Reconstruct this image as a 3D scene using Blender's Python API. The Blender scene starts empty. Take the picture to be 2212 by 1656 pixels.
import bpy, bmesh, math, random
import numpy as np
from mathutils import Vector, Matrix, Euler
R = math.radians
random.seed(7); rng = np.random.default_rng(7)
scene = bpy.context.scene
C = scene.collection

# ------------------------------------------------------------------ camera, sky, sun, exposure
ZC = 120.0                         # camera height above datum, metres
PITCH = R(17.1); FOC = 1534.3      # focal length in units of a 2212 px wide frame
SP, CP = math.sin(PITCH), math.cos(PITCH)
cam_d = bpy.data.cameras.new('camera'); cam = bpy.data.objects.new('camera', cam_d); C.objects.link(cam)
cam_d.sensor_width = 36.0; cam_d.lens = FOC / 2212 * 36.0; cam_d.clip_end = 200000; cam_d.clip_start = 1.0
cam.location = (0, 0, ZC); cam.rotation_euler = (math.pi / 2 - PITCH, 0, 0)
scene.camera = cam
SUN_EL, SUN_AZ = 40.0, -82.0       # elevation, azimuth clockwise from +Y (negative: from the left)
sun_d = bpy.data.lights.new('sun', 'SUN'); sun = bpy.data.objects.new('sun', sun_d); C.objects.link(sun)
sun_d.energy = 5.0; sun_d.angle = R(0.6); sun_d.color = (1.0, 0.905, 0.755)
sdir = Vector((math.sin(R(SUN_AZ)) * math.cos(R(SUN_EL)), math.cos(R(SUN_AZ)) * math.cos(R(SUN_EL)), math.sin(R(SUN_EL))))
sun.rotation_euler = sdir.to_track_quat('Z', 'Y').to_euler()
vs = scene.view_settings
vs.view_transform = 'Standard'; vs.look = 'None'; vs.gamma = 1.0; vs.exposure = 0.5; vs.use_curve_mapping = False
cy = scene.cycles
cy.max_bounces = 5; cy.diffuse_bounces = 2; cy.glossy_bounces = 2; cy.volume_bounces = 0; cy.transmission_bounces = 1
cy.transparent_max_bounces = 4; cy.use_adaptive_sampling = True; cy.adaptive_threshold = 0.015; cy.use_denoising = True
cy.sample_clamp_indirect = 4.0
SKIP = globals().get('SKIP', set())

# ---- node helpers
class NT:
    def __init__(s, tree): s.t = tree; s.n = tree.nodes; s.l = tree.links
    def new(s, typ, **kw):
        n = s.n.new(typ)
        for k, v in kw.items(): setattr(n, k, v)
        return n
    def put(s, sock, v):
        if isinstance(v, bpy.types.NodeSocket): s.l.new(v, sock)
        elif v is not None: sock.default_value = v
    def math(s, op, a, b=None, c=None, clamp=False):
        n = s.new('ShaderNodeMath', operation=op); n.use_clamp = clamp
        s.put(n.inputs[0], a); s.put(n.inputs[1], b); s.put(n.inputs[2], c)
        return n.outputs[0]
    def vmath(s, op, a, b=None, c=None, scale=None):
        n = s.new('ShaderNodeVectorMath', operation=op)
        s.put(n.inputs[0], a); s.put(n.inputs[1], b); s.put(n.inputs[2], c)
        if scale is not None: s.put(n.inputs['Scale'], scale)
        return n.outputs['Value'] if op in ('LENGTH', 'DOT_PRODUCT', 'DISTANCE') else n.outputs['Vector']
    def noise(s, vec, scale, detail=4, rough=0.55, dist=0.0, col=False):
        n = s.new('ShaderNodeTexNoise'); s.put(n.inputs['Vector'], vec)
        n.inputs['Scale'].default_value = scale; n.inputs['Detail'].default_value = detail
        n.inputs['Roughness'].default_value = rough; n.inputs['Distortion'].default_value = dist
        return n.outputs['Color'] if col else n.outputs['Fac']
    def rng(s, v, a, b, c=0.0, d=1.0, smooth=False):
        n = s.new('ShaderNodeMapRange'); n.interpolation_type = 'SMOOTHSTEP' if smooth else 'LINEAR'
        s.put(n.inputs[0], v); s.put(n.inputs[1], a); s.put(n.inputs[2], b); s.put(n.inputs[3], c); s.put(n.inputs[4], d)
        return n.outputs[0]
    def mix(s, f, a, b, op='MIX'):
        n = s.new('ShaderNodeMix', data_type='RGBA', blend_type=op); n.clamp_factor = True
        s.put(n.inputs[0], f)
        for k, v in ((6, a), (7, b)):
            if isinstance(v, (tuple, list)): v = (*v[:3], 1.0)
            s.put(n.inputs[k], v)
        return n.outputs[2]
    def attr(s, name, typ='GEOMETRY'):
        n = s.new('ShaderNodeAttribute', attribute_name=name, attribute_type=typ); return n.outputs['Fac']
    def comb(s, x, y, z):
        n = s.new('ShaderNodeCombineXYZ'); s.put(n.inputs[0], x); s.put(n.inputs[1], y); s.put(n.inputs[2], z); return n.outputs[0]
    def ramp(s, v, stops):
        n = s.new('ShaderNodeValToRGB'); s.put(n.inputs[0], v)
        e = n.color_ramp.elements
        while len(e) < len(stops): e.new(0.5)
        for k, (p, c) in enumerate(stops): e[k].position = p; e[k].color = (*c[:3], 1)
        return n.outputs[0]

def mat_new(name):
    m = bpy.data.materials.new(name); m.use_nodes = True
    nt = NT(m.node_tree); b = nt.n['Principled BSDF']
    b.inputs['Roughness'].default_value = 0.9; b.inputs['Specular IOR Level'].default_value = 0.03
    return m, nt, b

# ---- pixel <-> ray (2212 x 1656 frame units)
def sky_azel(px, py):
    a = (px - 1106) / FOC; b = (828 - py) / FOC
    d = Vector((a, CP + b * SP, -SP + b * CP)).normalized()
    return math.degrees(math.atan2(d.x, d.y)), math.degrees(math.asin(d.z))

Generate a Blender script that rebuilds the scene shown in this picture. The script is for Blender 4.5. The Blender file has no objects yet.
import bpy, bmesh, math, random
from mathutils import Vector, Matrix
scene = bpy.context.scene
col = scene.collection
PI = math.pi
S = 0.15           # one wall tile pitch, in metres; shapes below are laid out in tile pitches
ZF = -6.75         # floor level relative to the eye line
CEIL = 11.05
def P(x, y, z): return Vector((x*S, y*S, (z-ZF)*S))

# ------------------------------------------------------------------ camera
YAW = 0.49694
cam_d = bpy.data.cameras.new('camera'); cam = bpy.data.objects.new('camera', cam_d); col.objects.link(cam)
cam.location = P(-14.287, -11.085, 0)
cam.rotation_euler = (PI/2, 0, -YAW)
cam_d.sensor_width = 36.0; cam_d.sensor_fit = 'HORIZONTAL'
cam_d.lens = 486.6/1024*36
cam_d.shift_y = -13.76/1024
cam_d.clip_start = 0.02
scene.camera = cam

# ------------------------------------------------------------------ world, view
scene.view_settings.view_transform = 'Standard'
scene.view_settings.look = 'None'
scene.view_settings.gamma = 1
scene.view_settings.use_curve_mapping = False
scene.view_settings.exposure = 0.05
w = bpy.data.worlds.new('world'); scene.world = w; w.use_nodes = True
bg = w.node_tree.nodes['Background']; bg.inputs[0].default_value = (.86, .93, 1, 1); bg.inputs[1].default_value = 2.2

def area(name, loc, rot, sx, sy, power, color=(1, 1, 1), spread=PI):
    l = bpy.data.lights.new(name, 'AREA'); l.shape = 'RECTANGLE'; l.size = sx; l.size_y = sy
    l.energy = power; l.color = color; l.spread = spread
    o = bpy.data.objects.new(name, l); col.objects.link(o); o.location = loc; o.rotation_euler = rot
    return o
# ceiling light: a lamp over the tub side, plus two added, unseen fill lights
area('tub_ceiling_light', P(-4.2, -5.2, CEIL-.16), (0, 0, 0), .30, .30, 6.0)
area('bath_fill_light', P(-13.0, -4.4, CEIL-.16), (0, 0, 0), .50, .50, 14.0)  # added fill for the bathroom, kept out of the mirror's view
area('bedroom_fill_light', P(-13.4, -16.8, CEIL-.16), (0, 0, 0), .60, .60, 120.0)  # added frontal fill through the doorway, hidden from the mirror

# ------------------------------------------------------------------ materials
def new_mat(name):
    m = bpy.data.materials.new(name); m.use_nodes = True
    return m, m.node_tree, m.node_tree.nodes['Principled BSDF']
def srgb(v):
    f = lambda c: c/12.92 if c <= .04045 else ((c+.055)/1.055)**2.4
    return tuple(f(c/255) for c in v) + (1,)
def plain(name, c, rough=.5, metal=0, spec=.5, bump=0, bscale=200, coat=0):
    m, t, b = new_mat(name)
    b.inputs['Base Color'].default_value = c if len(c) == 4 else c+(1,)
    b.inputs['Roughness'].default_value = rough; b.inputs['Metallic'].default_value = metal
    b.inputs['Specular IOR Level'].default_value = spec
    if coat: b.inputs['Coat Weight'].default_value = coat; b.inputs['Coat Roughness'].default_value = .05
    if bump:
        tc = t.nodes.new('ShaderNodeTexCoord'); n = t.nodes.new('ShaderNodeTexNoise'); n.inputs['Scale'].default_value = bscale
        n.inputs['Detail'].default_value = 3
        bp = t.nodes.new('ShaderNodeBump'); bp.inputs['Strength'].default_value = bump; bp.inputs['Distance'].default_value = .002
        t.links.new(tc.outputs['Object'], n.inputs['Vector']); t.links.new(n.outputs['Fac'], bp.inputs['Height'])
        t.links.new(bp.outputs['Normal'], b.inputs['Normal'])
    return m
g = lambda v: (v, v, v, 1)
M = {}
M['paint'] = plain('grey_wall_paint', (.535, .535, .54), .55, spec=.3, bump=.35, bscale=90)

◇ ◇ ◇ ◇

• **What needs to be done**
Exactly repeat the lines running from the top of the listing to the line bearing "C = scene.collection", both of those lines included, and only them.

• **Answer to this problem**
Reconstruct this image as a 3D scene using Blender's Python API. The Blender scene starts empty. Take the picture to be 2212 by 1656 pixels.
import bpy, bmesh, math, random
import numpy as np
from mathutils import Vector, Matrix, Euler
R = math.radians
random.seed(7); rng = np.random.default_rng(7)
scene = bpy.context.scene
C = scene.collection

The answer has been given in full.